# DO THIS
Check every line of the data below for the string "slope", and copy the ones that hold it.

# DATASET EXTRACT

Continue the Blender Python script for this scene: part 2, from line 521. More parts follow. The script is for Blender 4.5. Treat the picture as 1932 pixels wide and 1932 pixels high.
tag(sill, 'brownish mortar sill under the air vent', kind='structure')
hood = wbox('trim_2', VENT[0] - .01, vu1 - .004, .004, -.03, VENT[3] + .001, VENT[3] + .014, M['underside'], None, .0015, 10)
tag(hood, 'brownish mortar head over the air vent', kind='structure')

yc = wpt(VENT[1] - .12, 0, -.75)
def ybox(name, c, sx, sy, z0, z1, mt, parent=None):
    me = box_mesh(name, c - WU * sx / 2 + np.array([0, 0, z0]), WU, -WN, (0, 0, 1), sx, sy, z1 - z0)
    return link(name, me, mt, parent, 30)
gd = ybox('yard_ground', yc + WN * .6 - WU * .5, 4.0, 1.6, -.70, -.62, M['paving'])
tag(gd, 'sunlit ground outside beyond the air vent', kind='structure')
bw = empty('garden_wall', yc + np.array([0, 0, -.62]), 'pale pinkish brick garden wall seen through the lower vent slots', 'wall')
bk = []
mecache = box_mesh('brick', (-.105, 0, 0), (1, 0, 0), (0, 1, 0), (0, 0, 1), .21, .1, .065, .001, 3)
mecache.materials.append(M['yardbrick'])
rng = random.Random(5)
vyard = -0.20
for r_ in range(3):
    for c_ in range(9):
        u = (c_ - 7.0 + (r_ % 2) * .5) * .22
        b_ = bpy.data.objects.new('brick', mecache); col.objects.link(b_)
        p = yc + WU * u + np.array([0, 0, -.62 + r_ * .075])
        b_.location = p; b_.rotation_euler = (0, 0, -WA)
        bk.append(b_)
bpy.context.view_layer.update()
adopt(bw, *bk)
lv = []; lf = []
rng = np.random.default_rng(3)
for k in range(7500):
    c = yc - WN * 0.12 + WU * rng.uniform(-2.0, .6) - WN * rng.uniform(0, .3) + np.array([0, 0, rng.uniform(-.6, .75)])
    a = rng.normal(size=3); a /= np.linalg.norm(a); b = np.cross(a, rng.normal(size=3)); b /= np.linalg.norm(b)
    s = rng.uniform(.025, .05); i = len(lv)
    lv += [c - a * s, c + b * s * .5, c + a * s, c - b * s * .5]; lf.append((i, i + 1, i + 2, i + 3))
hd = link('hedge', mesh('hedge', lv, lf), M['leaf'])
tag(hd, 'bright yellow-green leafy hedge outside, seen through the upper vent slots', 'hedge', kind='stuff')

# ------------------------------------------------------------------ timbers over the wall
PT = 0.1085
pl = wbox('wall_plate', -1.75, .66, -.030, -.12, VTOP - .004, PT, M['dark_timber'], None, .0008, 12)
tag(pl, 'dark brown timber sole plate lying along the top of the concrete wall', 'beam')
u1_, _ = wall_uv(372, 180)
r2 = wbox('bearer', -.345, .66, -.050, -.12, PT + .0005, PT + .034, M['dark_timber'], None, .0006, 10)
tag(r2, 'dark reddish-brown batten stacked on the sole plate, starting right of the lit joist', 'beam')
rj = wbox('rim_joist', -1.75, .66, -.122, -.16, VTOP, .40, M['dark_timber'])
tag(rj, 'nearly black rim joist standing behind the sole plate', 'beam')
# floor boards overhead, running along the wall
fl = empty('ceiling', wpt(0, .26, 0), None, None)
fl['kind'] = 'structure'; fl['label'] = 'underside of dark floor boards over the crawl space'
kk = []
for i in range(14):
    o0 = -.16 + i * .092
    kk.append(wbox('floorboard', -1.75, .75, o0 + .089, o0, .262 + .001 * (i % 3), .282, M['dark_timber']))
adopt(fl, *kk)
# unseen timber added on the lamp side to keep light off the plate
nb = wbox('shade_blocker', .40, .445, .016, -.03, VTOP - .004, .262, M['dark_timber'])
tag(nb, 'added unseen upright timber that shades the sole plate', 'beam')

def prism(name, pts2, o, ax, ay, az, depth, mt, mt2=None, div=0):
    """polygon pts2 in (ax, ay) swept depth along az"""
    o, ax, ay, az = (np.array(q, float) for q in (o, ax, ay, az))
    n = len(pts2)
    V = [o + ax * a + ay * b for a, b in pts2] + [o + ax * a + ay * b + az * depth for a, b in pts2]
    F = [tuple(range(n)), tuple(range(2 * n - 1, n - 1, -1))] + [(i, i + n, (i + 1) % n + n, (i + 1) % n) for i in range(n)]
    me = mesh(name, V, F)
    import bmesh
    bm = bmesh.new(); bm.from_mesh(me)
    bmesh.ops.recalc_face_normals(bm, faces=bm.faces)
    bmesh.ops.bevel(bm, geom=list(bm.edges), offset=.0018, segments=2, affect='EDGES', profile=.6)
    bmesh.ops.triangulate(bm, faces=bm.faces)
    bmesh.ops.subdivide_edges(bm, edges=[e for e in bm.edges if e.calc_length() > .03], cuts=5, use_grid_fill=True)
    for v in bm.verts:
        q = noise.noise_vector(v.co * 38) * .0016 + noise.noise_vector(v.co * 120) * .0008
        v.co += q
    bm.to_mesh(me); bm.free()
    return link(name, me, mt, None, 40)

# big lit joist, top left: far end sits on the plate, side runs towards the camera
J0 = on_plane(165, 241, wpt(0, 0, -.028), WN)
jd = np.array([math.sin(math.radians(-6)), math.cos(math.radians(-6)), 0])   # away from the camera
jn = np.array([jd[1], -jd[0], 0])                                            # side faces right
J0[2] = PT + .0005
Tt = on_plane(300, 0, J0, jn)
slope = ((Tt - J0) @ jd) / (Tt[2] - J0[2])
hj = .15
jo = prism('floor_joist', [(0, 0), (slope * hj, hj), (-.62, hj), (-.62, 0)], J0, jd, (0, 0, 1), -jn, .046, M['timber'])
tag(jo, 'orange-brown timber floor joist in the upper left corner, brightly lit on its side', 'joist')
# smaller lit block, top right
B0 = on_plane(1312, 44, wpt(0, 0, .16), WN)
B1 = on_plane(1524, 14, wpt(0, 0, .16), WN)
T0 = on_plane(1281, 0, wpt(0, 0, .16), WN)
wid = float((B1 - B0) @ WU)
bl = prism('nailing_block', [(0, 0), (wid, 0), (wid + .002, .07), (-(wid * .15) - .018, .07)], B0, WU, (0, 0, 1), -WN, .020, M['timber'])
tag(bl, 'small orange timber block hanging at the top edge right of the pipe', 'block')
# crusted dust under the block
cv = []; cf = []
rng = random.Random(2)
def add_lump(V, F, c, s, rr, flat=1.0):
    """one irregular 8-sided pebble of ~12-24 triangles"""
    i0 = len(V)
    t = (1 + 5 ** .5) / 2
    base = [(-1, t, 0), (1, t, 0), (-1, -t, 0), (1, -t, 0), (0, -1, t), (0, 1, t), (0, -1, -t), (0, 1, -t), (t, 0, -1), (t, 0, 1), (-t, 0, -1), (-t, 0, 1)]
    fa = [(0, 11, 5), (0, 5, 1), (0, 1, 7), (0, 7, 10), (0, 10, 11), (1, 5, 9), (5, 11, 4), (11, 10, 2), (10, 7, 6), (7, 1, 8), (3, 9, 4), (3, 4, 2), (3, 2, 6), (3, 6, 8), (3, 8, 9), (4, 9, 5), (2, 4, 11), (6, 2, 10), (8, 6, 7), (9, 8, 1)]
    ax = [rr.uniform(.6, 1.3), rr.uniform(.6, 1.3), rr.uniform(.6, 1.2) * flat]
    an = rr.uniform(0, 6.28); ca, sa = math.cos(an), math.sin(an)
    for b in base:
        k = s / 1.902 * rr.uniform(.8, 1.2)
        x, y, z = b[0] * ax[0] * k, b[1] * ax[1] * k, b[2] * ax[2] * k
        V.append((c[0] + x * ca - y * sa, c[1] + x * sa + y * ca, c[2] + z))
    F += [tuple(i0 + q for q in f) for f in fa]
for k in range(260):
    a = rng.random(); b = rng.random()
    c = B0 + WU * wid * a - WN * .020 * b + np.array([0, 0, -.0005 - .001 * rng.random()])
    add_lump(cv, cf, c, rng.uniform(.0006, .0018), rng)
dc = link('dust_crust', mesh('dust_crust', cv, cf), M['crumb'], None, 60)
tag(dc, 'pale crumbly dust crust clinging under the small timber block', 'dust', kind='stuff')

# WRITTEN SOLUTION
slope = ((Tt - J0) @ jd) / (Tt[2] - J0[2])
jo = prism('floor_joist', [(0, 0), (slope * hj, hj), (-.62, hj), (-.62, 0)], J0, jd, (0, 0, 1), -jn, .046, M['timber'])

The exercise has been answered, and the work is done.